BEGIN EXERCISE DATA

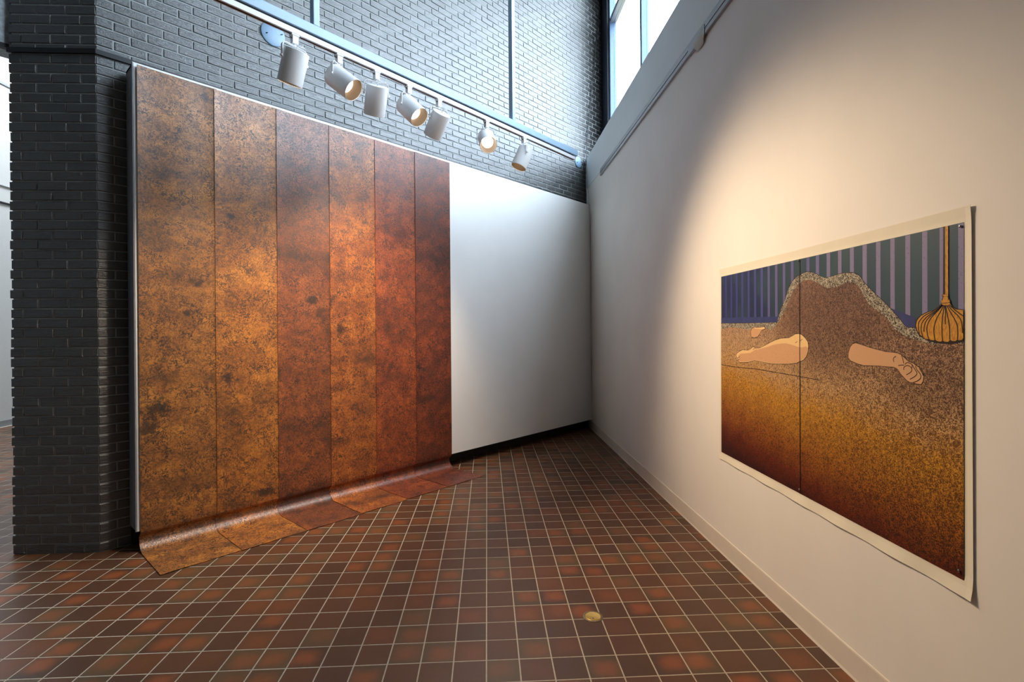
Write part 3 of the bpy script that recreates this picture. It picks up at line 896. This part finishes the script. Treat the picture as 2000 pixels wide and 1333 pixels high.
poly('printed_rod_shade', ROD_DARK, pm['ink'], 8)
poly('printed_tassel', cl(BELL), pm['gold'], 8)
for c_ in (COLLAR1, NECK, COLLAR2): poly('printed_collar', c_, pm['gold'], 8)
ribbons('printed_tassel_ribs', [cl(q) for q in RIBS], 3.6, pm['ink'], 9)
ribbons('seam_shadow', [[(2550, 1918), (2555, 1300), (2561, 702)]], 5, pm['ink'], 9.5)  # shadow of the sheet overlap, drawn as a dark line in ink colour
for y, z in ((1656, 1907), (2556, 1910), (2566, 723), (1672, 725)):
    pnm = MB(); pnm.m = Matrix.Translation((XPR - 0.004 - AO.x, y / 1000 - AO.y, z / 1000 - AO.z)) @ Matrix.Rotation(-math.pi / 2, 4, 'Y')
    pnm.lathe([(0.0, 0.006), (0.003, 0.0055), (0.005, 0.003), (0.005, 0.0), (0.0015, -0.001), (0.0015, -0.008)], 12)
    pnm.build('pin', M['pin'], art, True)

# ------------------------------------------------------------------ suspended steel frame and track
TA, TB = Vector((-1.476, 3.018, 3.457)), Vector((0.997, 5.661, 3.457))
TD = (TB - TA).normalized()
TN = Vector((TD.y, -TD.x, 0))                      # towards the room
A0 = TA - TD * 1.6
TL_ = (TB - A0).length
fr_ = empty('lighting_track', (A0 + TB) / 2)
tag(fr_, 'long blue grey steel bar hanging in front of brick with white track underneath', 'track')
FM = Matrix.Translation(-fr_.location) @ Matrix(((TD.x, TN.x, 0, A0.x), (TD.y, TN.y, 0, A0.y), (0, 0, 1, A0.z), (0, 0, 0, 1)))
def fbox(name, a, b, m, bev=0.0):
    mb = MB(); mb.m = FM
    o = mb.box(a, b).build(name, m, fr_)
    if bev:
        q = o.modifiers.new('bevel', 'BEVEL'); q.width = bev; q.segments = 2
    return o
fbox('track', (0, -0.018, -0.002), (TL_ - 0.01, 0.018, 0.034), M['white_track'], 0.003)
fbox('track_slot', (0, -0.006, -0.0035), (TL_ - 0.02, 0.006, -0.0015), M['groove'])
fbox('bar', (0, -0.026, 0.046), (TL_ + 0.03, 0.026, 0.110), M['steel_blue'], 0.004)
fbox('spacer', (0, -0.012, 0.034), (TL_ - 0.04, 0.012, 0.046), M['steel_dark'])
def tpar(px, z):
    """distance along the bar seen at image column px (used once to place the posts)"""
    u = (px - 1000) / F
    c, s = math.cos(YAW), math.sin(YAW)
    d = Vector((c * u + s, -s * u + c, 0))
    # A0 + t TD parallel to d
    den = TD.x * d.y - TD.y * d.x
    return -(A0.x * d.y - A0.y * d.x) / den
for px in (620, 1004, 150):
    t = tpar(px, 0)
    fbox('post', (t - 0.022, -0.024, 0.110), (t + 0.022, 0.024, CEIL - TA.z - 0.003), M['steel_blue'], 0.004)

# ------------------------------------------------------------------ track lamps
def emis(name, col, st):
    n = NT(name)
    n.b.inputs['Emission Color'].default_value = (*col, 1); n.b.inputs['Emission Strength'].default_value = st
    return n.fin((0.9, 0.85, 0.75, 1), 0.2)
WARM = (1.0, 0.77, 0.52)
M['lens'] = emis('lit lamp lens', (1.0, 0.90, 0.74), 6.5)
LAMPS = [  # t along TA-TB, aim direction, label, power
    (0.1084, (-0.311, 0.221, -0.924), 'white track lamp at the left end near the round cover, aimed down at the strips', 110),
    (0.1949, (2.614, -0.75, -2.20), 'white track lamp second from left with glowing lens turned to the right', 165),
    (0.2780, (-0.226, 0.475, -0.850), 'upright white track lamp third from left, between two lamps with glowing lenses', 120),
    (0.3590, (2.20, -1.32, -2.45), 'white track lamp fourth from left with glowing lens turned to the right', 165),
    (0.4443, (-0.428, 0.506, -0.749), 'white track lamp fifth from left, tilted back towards the strips with no lens showing', 50),
    (0.6017, (0.110, -0.766, -0.640), 'track lamp with dazzling bright lens facing the camera, second from the right end', 45),
    (0.7503, (-0.390, -0.107, -0.915), 'small white track lamp at the right end, mouth tilted down to the left', 90),
]
CR, CL = 0.077, 0.205
def lamp(t, aim, label, power):
    p = TA + (TB - TA) * t + Vector((0, 0, -0.002))
    e = empty('track_lamp', p)
    tag(e, label, 'lamp', 'white track lamps on the suspended track')
    a = Vector(aim).normalized()
    # adapter under the track
    ad = MB(); ad.m = Matrix(((TD.x, TN.x, 0, 0), (TD.y, TN.y, 0, 0), (0, 0, 1, 0), (0, 0, 0, 1)))
    ad.box((-0.020, -0.016, -0.062), (0.020, 0.016, 0.0))
    ad.box((-0.026, -0.019, -0.012), (0.026, 0.019, 0.0))
    o = ad.build('adapter', M['white_track'], e)
    q = o.modifiers.new('bevel', 'BEVEL'); q.width = 0.003; q.segments = 2
    lv = MB(); lv.m = ad.m
    lv.box((-0.034, 0.005, -0.030), (-0.020, 0.011, -0.022)).build('latch', M['groove'], o)
    MB().lathe([(0.0, -0.074), (0.009, -0.074), (0.009, -0.060), (0.0, -0.060)], 14).build('stem', M['white_enamel'], e, True)
    # pivot axis is level, across the aim
    ax = Vector((-a.y, a.x, 0)).normalized()
    fw = Vector((a.x, a.y, 0)).normalized()
    drop = 0.166
    pv_ = Vector((0, 0, -drop))
    # yoke: bent flat bar
    ym = Matrix(((ax.x, fw.x, 0, 0), (ax.y, fw.y, 0, 0), (0, 0, 1, 0), (0, 0, 0, 1)))
    pts = []
    w_ = CR + 0.011
    for sg, rng in ((-1, range(0, 7)), (1, range(6, -1, -1))):
        for q in rng:
            an = math.pi / 2 * q / 6
            rr = 0.028
            pts.append((sg * (w_ - rr + rr * math.cos(an)), -0.074 - rr + rr * math.sin(an)))
    pts = [(-w_, -drop - 0.010)] + pts + [(w_, -drop - 0.010)]
    yk = MB(); yk.m = ym
    vs, fs = [], []
    n_ = len(pts)
    for i, (x, z) in enumerate(pts):
        x0, z0 = pts[max(i - 1, 0)]; x1, z1 = pts[min(i + 1, n_ - 1)]
        d = Vector((x1 - x0, z1 - z0)).normalized(); nn = Vector((-d.y, d.x)) * 0.0015
        for sg in (1, -1):
            for yy in (-0.009, 0.009):
                vs.append((x + sg * nn.x, yy, z + sg * nn.y))
    for i in range(n_ - 1):
        b0, b1 = 4 * i, 4 * i + 4
        for c0, c1 in ((0, 1), (1, 3), (3, 2), (2, 0)):
            fs.append((b0 + c0, b0 + c1, b1 + c1, b1 + c0))
    fs += [(0, 2, 3, 1), (4 * n_ - 4, 4 * n_ - 3, 4 * n_ - 1, 4 * n_ - 2)]
    yk.add(vs, fs).build('yoke', M['white_enamel'], e)
    # can, local +z is the aim; pivot a third from the back
    rot = Vector((0, 0, 1)).rotation_difference(a).to_matrix().to_4x4()
    cm = Matrix.Translation(pv_) @ rot @ Matrix.Translation((0, 0, -CL * 0.30))
    cn = MB(); cn.m = cm
    cn.lathe([(0.0, 0.0), (CR - 0.008, 0.0), (CR - 0.002, 0.002), (CR, 0.008), (CR, CL - 0.001), (CR - 0.0015, CL), (CR - 0.003, CL - 0.001), (CR - 0.003, CL - 0.006)], 40)
    cn.build('housing', M['white_enamel'], e, True)
    bf = MB(); bf.m = cm
    bf.lathe([(CR - 0.003, CL - 0.004), (CR - 0.004, CL - 0.03), (0.056, CL - 0.085), (0.050, CL - 0.092), (0.0, CL - 0.100)], 36)
    bf.build('reflector', M['baffle'], e, True)
    ln = MB(); ln.m = cm
    ln.lathe([(0.053, CL - 0.078), (0.051, CL - 0.066), (0.034, CL - 0.059), (0.0, CL - 0.056)], 28)
    lno = ln.build('lens', M['lens'], e, True)
    lno['label'] = 'glowing warm lens'
    for sg in (-1, 1):
        kb = MB(); kb.m = Matrix.Translation(pv_ + ax * sg * (w_ - 0.001)) @ Vector((0, 0, 1)).rotation_difference(ax * sg).to_matrix().to_4x4()
        kb.lathe([(0.0, 0.010), (0.008, 0.010), (0.009, 0.008), (0.009, 0.0), (0.0, -0.006)], 14)
        kb.build('knob', M['white_enamel'], e, True)
    # supply cord from adapter to the back of the can
    back = cm @ Vector((0, 0, 0.0)); bk2 = cm @ Vector((0.0, 0.0, -0.03))
    st_ = Vector((0, 0, -0.060)) + TD * 0.016
    mid1 = st_ + ax * 0.05 * (1 if ax.dot(TD) > 0 else -1) + Vector((0, 0, -0.012)) - fw * 0.02
    pts = [st_, mid1, bk2 + TD * 0.03 + Vector((0, 0, 0.006)), bk2, back]
    sm_ = []
    for i in range(len(pts) - 1):
        p0, p1, p2, p3 = pts[max(i - 1, 0)], pts[i], pts[i + 1], pts[min(i + 2, len(pts) - 1)]
        for q in range(5):
            tt = q / 5
            sm_.append(0.5 * ((2 * p1) + (p2 - p0) * tt + (2 * p0 - 5 * p1 + 4 * p2 - p3) * tt * tt + (3 * p1 - p0 - 3 * p2 + p3) * tt ** 3))
    sm_.append(pts[-1])
    MB().tube(sm_, 0.0032, 6).build('cord', M['cord'], e, True)
    l = bpy.data.lights.new('lamp_beam', 'SPOT')
    l.energy = power * SPOT; l.color = WARM; l.spot_size = math.radians(84); l.spot_blend = 1.0; l.shadow_soft_size = 0.035
    lo = bpy.data.objects.new('lamp_beam', l); C.objects.link(lo); lo.parent = e
    lo.matrix_local = Matrix.Translation(cm @ Vector((0, 0, CL - 0.010))) @ Vector((0, 0, -1)).rotation_difference(a).to_matrix().to_4x4()
for q in LAMPS: lamp(*q)

# ------------------------------------------------------------------ round covers on the brick
def cover(s, z, r, label):
    e = empty('junction_cover', W(s, BR, z))
    tag(e, label, 'cover')
    m = Matrix(((ES.x, 0, EN.x, 0), (ES.y, 0, EN.y, 0), (0, 1, 0, 0), (0, 0, 0, 1)))
    mb = MB(); mb.m = m
    mb.lathe([(0, 0.014), (r * 0.93, 0.013), (r, 0.009), (r, -0.004), (0, -0.004)], 40).build('plate', M['cover'], e, True)
    for sg in (-1, 1):
        k = MB(); k.m = m @ Matrix.Translation((sg * r * 0.62, sg * 0.18 * r, 0.013)) @ Matrix.Rotation(0.6, 4, 'Y')
        k.lathe([(0, 0.020), (0.004, 0.019), (0.004, 0.0), (0, -0.002)], 10).build('screw', M['steel_dark'], e, True)
cover(1.952, 4.225, 0.105, 'round blue grey cover plate on brick left of the track lamps')
cover(6.697, 4.207, 0.085, 'small round cover plate on brick at the right end of the steel bar')

# thin cable from the window down the brick corner
cb = empty('hanging_cable', W(6.90, BR + 0.03, 4.15))
tag(cb, 'thin dark cable slanting down the brick beside the window', 'cable')
o_ = cb.location
MB().tube([W(7.40, BR + 0.02, 7.3) - o_, W(7.10, BR + 0.03, 5.68) - o_, W(6.875, BR + 0.03, 4.40) - o_, W(6.88, BR + 0.03, 4.22) - o_], 0.006, 8).build('cable', M['wire'], cb, True)
MB().tube([W(6.83, BR + 0.03, 4.26) - o_, W(6.85, BR + 0.045, 4.20) - o_, W(6.835, BR + 0.03, 4.15) - o_], 0.009, 8).build('hook', M['rail'], cb, True)
MB().tube([W(6.88, BR + 0.03, 4.22) - o_, W(6.885, BR + 0.045, 4.13) - o_, W(6.88, BR + 0.03, 4.06) - o_], 0.009, 8).build('hook', M['rail'], cb, True)

# ------------------------------------------------------------------ brass floor outlet
fo = empty('floor_outlet', (0.563, 2.744, 0))
tag(fo, 'round brass floor outlet cover set in the tiles', 'floor outlet')
MB().lathe([(0.054, -0.002), (0.054, 0.0028), (0.050, 0.0036), (0.044, 0.0030), (0.043, 0.0012)], 48).build('ring', M['brass_ring'], fo, True)
MB().lathe([(0.0435, 0.0012), (0.040, 0.0040), (0.020, 0.0022), (0.0, 0.0016)], 48).build('lid', M['brass'], fo, True)
sc = MB(); sc.m = Matrix.Translation((-0.002, -0.018, 0.0022)); sc.lathe([(0, 0.0022), (0.004, 0.0018), (0.005, 0.0), (0.005, -0.001)], 14)
sc.build('screw', M['brass_ring'], fo, True)
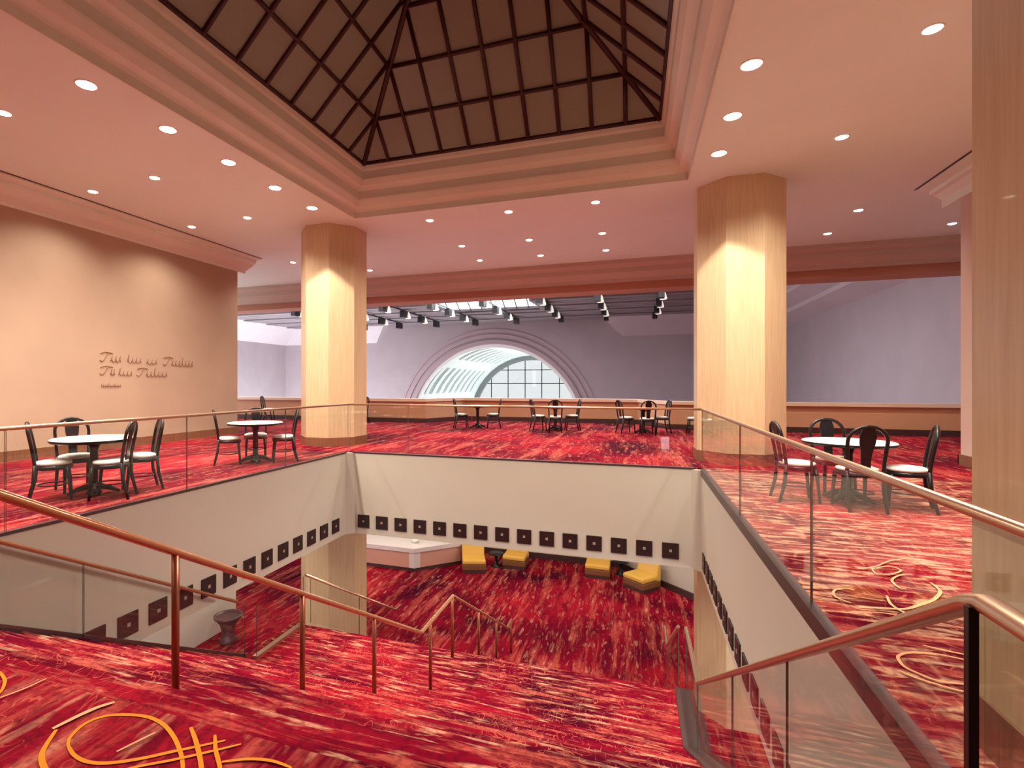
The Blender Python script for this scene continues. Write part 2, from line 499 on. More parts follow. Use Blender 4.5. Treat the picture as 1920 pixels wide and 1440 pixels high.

END EXERCISE DATA

» EXERCISE DIRECTIONS: Begin at the first line of the data above and repeat each line exactly, stopping after the line containing "pnm.build('pin', M['pin'], art, True)". Omit the pictures.

» TASK ANSWER:
Write part 3 of the bpy script that recreates this picture. It picks up at line 896. This part finishes the script. Treat the picture as 2000 pixels wide and 1333 pixels high.
poly('printed_rod_shade', ROD_DARK, pm['ink'], 8)
poly('printed_tassel', cl(BELL), pm['gold'], 8)
for c_ in (COLLAR1, NECK, COLLAR2): poly('printed_collar', c_, pm['gold'], 8)
ribbons('printed_tassel_ribs', [cl(q) for q in RIBS], 3.6, pm['ink'], 9)
ribbons('seam_shadow', [[(2550, 1918), (2555, 1300), (2561, 702)]], 5, pm['ink'], 9.5)  # shadow of the sheet overlap, drawn as a dark line in ink colour
for y, z in ((1656, 1907), (2556, 1910), (2566, 723), (1672, 725)):
    pnm = MB(); pnm.m = Matrix.Translation((XPR - 0.004 - AO.x, y / 1000 - AO.y, z / 1000 - AO.z)) @ Matrix.Rotation(-math.pi / 2, 4, 'Y')
    pnm.lathe([(0.0, 0.006), (0.003, 0.0055), (0.005, 0.003), (0.005, 0.0), (0.0015, -0.001), (0.0015, -0.008)], 12)
    pnm.build('pin', M['pin'], art, True)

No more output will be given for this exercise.